En eso están Elizabeth y Ousmane, protagonistas excluyentes de esta historia simple, sincera y profundamente humana. Ella, cristiana, viuda y campesina, ha venido de su isla del Canal de la Mancha en busca de la hija que estudia en Londres y con quien no ha podido contactarse desde los atentados. Ousmane, africano y musulmán, ha llegado en procura de un hijo al que prácticamente no conoce porque era chico cuando él se fue a trabajar a Francia como guardia forestal.

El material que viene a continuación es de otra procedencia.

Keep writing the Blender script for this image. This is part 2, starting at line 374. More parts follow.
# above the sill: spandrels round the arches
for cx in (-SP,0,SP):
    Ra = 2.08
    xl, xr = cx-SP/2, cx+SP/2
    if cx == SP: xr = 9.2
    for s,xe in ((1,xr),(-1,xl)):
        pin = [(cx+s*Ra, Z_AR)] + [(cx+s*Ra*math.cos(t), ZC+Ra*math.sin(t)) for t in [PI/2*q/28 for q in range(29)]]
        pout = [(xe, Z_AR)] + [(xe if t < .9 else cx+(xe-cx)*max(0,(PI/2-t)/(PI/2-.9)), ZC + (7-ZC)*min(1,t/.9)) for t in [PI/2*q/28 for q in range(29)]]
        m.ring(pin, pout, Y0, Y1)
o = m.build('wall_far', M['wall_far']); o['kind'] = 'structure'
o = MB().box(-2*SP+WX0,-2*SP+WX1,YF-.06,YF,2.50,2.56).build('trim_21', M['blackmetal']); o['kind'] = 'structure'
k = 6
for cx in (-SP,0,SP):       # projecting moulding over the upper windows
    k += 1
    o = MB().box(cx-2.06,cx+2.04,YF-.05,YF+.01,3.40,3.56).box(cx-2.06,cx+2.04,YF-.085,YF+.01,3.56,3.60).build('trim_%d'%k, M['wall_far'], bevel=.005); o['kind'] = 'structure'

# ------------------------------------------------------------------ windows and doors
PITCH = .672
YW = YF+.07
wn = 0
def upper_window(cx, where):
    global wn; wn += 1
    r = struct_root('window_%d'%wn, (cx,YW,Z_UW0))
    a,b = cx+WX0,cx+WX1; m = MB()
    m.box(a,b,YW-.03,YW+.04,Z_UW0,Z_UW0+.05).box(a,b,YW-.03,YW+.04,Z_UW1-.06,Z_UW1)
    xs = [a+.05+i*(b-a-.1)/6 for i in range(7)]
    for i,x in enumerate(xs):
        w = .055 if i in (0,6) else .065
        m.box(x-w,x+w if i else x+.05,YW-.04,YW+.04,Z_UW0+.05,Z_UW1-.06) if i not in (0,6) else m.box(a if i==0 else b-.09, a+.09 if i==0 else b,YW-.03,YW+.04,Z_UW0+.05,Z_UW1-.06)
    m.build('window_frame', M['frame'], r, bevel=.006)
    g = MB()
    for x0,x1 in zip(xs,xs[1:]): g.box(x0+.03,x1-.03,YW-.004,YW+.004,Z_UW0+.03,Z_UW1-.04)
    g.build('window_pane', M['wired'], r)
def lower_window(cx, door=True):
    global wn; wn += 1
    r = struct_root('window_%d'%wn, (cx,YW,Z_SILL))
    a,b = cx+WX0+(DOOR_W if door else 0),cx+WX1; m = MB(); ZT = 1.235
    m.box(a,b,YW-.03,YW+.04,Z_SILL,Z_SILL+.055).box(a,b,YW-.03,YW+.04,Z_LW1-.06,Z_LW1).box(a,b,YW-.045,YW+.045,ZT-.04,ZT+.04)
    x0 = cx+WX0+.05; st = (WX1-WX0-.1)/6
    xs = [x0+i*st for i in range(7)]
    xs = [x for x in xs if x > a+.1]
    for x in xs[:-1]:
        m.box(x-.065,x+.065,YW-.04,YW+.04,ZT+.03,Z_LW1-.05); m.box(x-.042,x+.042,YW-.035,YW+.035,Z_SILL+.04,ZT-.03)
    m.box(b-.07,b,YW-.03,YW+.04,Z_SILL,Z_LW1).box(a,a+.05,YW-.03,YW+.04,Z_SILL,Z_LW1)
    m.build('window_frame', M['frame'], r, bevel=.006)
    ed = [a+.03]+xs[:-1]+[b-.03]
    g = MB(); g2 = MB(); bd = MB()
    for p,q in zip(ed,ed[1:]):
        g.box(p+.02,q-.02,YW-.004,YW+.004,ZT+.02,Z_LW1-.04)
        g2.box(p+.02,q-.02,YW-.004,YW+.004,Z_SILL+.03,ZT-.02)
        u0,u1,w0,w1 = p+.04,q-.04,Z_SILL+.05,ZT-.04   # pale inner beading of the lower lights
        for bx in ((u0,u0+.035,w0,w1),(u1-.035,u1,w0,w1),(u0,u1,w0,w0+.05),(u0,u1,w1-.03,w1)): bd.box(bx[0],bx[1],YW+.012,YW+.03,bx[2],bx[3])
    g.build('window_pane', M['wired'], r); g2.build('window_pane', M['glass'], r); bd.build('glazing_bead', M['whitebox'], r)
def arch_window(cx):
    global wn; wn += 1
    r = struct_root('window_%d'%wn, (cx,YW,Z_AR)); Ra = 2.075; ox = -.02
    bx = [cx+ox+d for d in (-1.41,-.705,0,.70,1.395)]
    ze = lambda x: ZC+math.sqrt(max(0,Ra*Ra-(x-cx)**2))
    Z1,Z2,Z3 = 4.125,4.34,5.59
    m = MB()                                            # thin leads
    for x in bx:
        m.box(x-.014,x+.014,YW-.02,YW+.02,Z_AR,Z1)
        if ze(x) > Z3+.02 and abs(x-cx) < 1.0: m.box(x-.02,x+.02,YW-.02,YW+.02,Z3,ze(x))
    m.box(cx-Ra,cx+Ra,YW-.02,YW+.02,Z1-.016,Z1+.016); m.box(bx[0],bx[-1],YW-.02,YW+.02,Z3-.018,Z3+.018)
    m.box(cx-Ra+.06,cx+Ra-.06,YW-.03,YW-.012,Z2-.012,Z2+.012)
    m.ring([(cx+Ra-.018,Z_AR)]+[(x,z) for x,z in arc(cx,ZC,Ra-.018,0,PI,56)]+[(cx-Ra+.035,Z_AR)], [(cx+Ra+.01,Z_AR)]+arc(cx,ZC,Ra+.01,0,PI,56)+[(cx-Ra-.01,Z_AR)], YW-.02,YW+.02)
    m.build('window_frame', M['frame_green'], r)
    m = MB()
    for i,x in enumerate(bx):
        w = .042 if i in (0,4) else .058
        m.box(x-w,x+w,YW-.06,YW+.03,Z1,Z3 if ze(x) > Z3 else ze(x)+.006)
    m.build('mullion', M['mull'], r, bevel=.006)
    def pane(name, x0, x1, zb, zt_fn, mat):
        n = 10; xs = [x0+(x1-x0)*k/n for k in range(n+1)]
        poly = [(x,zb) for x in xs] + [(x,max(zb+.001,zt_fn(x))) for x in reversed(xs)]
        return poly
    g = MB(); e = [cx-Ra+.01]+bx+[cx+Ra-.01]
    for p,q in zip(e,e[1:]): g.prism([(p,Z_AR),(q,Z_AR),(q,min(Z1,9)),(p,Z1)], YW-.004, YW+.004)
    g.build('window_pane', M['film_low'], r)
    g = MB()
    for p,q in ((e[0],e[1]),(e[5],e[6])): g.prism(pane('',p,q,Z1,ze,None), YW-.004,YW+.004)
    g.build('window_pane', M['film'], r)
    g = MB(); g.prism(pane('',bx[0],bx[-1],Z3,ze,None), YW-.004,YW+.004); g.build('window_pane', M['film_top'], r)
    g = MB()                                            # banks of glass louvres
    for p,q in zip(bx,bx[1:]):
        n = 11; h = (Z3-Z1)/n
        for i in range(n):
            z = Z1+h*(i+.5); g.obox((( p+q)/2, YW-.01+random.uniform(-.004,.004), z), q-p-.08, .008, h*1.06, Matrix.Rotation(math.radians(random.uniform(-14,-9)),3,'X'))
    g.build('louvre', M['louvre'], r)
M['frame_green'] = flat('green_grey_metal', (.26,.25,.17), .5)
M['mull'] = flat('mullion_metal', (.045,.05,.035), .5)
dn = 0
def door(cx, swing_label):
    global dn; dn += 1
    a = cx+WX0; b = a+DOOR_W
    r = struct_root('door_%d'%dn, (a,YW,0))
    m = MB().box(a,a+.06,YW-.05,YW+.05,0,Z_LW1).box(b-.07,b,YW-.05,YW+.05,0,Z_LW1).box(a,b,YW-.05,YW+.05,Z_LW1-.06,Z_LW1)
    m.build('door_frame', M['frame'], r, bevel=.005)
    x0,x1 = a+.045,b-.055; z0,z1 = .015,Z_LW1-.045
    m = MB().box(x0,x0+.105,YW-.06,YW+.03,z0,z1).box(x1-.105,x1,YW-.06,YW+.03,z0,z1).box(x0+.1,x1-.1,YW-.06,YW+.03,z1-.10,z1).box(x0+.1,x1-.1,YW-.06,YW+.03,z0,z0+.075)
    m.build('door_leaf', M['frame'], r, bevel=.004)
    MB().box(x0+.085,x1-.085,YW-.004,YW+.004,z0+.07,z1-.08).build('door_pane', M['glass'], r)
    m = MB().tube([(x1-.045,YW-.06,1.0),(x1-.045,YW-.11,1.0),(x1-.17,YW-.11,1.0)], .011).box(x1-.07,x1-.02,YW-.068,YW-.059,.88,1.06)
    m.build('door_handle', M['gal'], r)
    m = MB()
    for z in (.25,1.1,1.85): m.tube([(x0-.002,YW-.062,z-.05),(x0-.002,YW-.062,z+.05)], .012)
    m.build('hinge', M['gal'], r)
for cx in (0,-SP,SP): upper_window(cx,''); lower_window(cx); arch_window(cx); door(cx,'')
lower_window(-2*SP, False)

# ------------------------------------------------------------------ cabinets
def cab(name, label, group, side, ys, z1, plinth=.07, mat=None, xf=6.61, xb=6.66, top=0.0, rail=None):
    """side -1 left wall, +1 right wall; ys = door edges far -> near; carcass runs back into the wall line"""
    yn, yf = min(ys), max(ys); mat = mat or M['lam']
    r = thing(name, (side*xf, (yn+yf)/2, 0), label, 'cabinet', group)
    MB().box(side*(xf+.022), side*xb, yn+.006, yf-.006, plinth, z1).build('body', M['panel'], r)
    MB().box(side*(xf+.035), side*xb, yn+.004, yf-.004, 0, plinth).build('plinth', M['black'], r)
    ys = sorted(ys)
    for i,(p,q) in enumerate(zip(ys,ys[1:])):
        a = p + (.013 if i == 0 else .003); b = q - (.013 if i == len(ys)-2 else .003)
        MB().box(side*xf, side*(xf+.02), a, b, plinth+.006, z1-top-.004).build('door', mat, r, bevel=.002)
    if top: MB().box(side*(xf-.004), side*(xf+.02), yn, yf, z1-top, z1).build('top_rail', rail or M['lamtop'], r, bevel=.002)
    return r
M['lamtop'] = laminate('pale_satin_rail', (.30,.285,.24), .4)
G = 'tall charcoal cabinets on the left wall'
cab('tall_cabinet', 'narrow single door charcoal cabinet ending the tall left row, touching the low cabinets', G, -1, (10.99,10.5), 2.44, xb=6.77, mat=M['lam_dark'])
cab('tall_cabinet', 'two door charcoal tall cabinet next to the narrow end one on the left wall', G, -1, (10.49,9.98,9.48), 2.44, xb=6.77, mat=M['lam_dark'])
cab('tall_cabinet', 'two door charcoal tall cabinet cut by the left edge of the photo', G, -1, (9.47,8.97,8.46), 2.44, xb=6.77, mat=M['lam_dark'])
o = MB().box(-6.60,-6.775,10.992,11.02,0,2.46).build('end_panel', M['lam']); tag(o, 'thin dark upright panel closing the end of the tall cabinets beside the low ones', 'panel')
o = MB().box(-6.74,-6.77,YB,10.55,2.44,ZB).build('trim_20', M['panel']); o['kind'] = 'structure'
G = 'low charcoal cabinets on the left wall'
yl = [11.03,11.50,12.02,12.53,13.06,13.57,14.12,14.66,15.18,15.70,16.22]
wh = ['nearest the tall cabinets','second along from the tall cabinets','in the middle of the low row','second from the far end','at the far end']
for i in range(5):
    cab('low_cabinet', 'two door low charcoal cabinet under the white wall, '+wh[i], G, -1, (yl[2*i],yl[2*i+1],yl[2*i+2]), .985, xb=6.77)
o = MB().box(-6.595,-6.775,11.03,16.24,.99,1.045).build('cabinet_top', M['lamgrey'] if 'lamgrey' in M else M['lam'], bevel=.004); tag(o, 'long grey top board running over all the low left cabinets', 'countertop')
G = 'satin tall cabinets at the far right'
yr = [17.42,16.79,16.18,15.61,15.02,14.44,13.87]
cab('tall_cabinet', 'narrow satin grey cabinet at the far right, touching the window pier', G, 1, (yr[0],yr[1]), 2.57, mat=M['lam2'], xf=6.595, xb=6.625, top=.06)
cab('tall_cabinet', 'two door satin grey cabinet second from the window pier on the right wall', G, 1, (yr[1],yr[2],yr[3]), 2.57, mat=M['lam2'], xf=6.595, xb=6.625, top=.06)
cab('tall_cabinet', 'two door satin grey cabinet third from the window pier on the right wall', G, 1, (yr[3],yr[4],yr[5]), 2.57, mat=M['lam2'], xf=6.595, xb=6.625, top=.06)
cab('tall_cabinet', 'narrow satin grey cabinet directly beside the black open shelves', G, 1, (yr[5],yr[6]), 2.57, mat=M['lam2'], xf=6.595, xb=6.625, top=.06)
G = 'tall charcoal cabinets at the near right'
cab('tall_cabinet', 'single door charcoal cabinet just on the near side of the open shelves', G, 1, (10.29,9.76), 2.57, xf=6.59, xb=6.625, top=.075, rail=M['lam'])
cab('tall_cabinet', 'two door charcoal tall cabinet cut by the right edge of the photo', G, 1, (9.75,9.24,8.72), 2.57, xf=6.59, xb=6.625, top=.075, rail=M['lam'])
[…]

A ambos los unen la incertidumbre y, en parte, el azar (se hospedan en el mismo barrio popular donde predominan los inmigrantes), pero también un libreto que les asigna caminos paralelos para que la película descubra cuántos prejuicios y desconfianzas los distancian y cuántos rasgos comunes (el actual drama que viven como padres y el vínculo con la naturaleza que les da su oficio, más otro nexo que el film demora en revelar) pueden aproximarlos. Las simetrías y los contrastes que el director franco-argelino Rachid Bouchareb (Días de gloria) busca subrayar se hacen a veces bastante obvios en su intención de promover un mensaje de tolerancia y concordia, pero la sinceridad y el calor que hay en su relato y, sobre todo, el formidable trabajo de los actores confieren al film el valor de su emoción genuina.
El compromiso de Brenda Blethyn con su personaje es total: gestos mínimos le alcanzan para transmitir el conflicto interno entre la irracionalidad de su prejuicio y su recelo ante lo desconocido, y cuando llega la cumbre dramática, su expresión de dolor resulta desgarradora. Con su dignidad de príncipe africano y su economía de recursos, Kouyaté (actor y colaborador de Peter Brook fallecido hace unos meses) es su complemento perfecto. Juntos proporcionan al film otra dimensión: la del encuentro -fugaz, es cierto, pero siempre conmovedor- de dos seres solitarios.